The broad and fractured opposition to Assad's regime controls some Syrian territory, including stretches in the hands of extremist groups like IS and Al-Qaeda's Al-Nusra Front and others in the hands of relative moderates like the Free Syrian Army and Syrian National Council. A major fear in Washington and Ankara amid Russia's buildup ahead of the current bombardment campaign centered on Moscow's unqualified support for Assad and its related policy of labeling all anti-Assad forces as extremists. The United States and others have contended that Russia's air strikes have targeted not IS, as Moscow claims, but other forces opposed to Assad's government.

Putin's Internet defenders have argued there is no "moderate opposition" to Assad in Syria -- only Assad's legitimate regime and terrorists.

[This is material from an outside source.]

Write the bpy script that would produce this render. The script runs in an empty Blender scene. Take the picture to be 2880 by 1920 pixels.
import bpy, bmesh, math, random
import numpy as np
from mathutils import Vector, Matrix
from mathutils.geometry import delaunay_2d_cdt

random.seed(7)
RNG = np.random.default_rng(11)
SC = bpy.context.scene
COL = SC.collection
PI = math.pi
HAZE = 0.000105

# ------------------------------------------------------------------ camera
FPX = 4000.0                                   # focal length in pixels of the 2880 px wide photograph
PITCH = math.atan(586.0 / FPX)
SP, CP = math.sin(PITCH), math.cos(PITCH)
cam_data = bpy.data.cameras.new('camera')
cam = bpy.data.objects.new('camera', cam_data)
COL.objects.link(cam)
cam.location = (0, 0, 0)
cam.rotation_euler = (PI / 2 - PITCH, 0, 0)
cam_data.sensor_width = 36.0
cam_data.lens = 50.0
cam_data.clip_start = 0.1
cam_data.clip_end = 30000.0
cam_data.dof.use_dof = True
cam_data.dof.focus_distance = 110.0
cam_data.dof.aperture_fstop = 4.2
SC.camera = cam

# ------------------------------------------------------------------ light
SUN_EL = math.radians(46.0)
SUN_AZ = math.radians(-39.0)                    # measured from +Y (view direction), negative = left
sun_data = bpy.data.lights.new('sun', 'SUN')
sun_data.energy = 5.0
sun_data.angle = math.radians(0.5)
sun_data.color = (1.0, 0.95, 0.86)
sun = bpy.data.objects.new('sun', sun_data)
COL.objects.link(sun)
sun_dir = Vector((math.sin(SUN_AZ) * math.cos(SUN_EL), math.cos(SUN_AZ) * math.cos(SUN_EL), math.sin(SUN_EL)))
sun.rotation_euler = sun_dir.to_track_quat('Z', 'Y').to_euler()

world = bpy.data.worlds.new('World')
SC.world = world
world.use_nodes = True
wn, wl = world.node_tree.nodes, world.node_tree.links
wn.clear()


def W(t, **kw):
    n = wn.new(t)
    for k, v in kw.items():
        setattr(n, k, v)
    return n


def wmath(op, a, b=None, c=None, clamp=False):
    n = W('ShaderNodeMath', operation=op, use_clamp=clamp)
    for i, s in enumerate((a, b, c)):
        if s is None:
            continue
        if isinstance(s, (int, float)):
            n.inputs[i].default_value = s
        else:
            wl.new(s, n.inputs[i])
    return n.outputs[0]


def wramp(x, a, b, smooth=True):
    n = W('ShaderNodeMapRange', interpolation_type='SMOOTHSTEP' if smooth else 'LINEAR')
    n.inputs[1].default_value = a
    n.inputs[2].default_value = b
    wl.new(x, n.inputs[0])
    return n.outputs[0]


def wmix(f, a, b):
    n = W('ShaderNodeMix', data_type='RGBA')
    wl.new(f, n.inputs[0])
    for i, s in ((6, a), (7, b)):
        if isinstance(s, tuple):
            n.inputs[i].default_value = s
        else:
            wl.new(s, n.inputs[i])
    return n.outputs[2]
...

The Russian Embassy in the United Arab Emirates tweeted a cartoon aimed at proving that point.

Pro-Kremlin Twitter satirist Lev Sharansky published a cartoon similarly lampooning the idea of a moderate Syrian opposition:

That argument isn't limited to pro-Kremlin hacks, by the way. Anton Nosik, a prominent Kremlin critic whom some describe as the "founder of the Russian Internet," shocked many liberals when he wrote on LiveJournal that "whoever bombs Syria today, I very much welcome it. And if [Syria] is erased from the face of the earth, I wouldn't be disappointed at all, I would only say thanks."

Little wonder, then, that Russian pilots flying sorties over Syria are being hailed by some as Hollywood superstars from the movie Top Gun (which, incidentally, prompted a surge in young men joining the U.S. Navy).